I’ve always had this habit, some might call it a pattern, of running away when I’m hurting.
Not physically running away, necessarily. More like emotionally retreating. I pull back, go quiet, close the doors of my heart, and pretend I’m okay when I’m anything but. And even when I’m surrounded by people who love me, I still feel alone in my pain.
For as long as I can remember, silence has been my coping mechanism. It's where I retreat to sort things out, to feel safe, to avoid explaining emotions I can barely understand myself. But here’s the thing: silence doesn’t always bring peace. Sometimes, silence is just a disguise for chaos. A mask I wear to keep people from seeing the storm inside.

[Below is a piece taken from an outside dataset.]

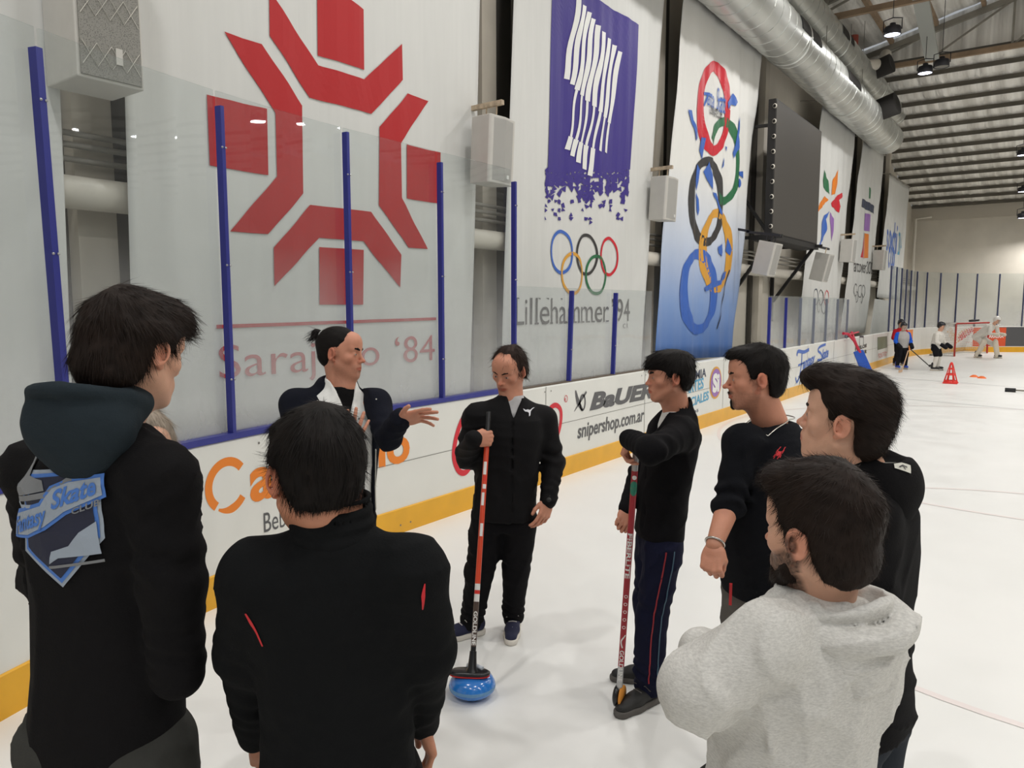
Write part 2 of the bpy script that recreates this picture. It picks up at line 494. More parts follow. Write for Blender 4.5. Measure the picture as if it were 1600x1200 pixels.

I don’t always let people in. Not because I don’t trust them—but because I don’t know how. Vulnerability is scary. Saying “I’m not okay” feels like I’m dumping weight on someone else’s shoulders. I worry about being too much, or being seen as weak. So I stay quiet. I keep it together. I carry it alone.
But the truth is… I wish I didn’t.
I wish I knew how to say, “I’m not okay,” without feeling like a burden.
I wish I could believe that needing support doesn’t make me less strong. That speaking up is not selfish, it’s human. That I’m allowed to take up space in someone else’s heart, not just give it. That healing doesn’t always have to be a solo journey.
There’s still a lot I’m learning. But maybe the first step is this: admitting it here, in these words. Maybe the next step is letting just one person in. Not everyone, just someone who cares enough to listen.
If you’re reading this and it resonates with you, I hope you know you’re not alone. There are so many of us out there, quietly hurting behind smiles and silences. Maybe it's time we start unlearning the habit of hiding. Maybe it’s okay to say, “I’m struggling.”
Because being honest about our pain doesn’t make us a burden. It makes us brave.